Alexander Salter and Jeffrey Polet revisit George Carey’s 1984 edited collection Freedom and Virtue: The Conservative/Libertarian Debate and consider the prospects for virtue in America. As Salter concludes, “But what kinds of communities help us live according to the ordo amoris? Political liberty gives us the freedom to do as we ought, and communal virtue habituates us to the good.”
“What the Best Places in America Have in Common.” In this excerpt from their new book, The Injustice of Place, Kathryn J. Edin, H. Luke Shaefer, and Timothy J. Nelson describe the characteristics of places where people struggle and contrast them to places where more people thrive: “The lesson is that people seem to thrive—not always in high salaries but in health and life chances—when inequality is low; when landownership is widespread; when social connection is high; and when corruption and violence are rare.”

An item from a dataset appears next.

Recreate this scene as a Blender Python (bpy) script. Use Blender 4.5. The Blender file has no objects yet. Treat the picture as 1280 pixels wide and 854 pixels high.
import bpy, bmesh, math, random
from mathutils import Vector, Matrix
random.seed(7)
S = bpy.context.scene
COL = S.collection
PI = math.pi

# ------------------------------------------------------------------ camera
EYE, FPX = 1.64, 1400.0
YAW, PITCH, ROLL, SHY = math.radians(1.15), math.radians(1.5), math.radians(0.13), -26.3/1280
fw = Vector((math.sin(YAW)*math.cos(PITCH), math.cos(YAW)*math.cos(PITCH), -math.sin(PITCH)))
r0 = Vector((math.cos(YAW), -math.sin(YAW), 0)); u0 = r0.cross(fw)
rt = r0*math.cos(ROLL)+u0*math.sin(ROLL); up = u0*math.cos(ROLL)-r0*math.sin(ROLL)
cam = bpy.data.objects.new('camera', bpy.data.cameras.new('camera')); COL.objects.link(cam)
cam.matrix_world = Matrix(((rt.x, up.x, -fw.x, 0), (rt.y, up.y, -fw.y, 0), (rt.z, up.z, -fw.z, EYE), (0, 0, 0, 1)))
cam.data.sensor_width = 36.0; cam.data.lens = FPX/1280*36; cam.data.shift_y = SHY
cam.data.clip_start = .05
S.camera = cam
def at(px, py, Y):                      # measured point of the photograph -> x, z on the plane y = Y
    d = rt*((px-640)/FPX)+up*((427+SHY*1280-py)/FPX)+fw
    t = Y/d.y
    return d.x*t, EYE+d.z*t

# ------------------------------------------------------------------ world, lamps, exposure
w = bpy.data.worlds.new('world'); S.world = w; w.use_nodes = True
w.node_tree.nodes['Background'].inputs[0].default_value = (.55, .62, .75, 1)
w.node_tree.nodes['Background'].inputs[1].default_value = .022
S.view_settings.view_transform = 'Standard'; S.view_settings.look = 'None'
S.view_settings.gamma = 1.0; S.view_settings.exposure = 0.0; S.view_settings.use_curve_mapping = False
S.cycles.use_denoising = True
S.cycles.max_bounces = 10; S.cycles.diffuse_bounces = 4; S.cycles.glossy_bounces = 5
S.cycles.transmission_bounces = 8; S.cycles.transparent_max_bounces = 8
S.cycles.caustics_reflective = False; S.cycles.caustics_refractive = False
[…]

“Remembering the Old Ones.” Brian Miller recalls his childhood visits to an ancestral farm: “On one visit we collected pears from the backyard tree, and each May for several years we would drive up there to pick blackberries. We’d bring a Rattlesnake watermelon, a thirty-pounder that we’d eat on the porch steps after lunch, spitting the seeds into the dirt.”
“An America of Secrets.” Jon Askonas continues his ongoing essay series on the erosion of public trust, arguing “that one reason the American psyche is no longer in the grip of a single consensus narrative is that no single story can contain the massive number of facts that are generated and shared by automatic digital systems today. In this deluge, secrets have a special place. Trust in institutions can be drowned when corruption, incompetence, and malfeasance that were once hidden out of view inevitably become known. The most direct cause of the massive growth in American conspiracy thinking is the massive growth of bureaucratic secrecy since the start of the Cold War, together with the increasing impossibility of keeping secrets in a digital age.”
“How Bronze Age Pervert Charmed the Far Right.” Graeme Wood describes the Nietzschen narrative promulgated by BAP and warns that it has a growing number of adherents: “in certain spaces—academia, elite journalism—liberalism’s victory had been so overwhelming that for generations it grew soft, flabby, and unaccustomed to the hard work of defending itself from a vigorous challenger. As such challengers left universities and newspapers, those institutions became self-congratulatory monocultures, inhospitable even to conservatives far less nutty than BAP. By now, a ranting nudist poses a real danger—of poisoning politics, splitting apart societies, and persuading otherwise talented people to spurn the modern world’s greatest achievements, which are peace, tolerance, and prosperity.”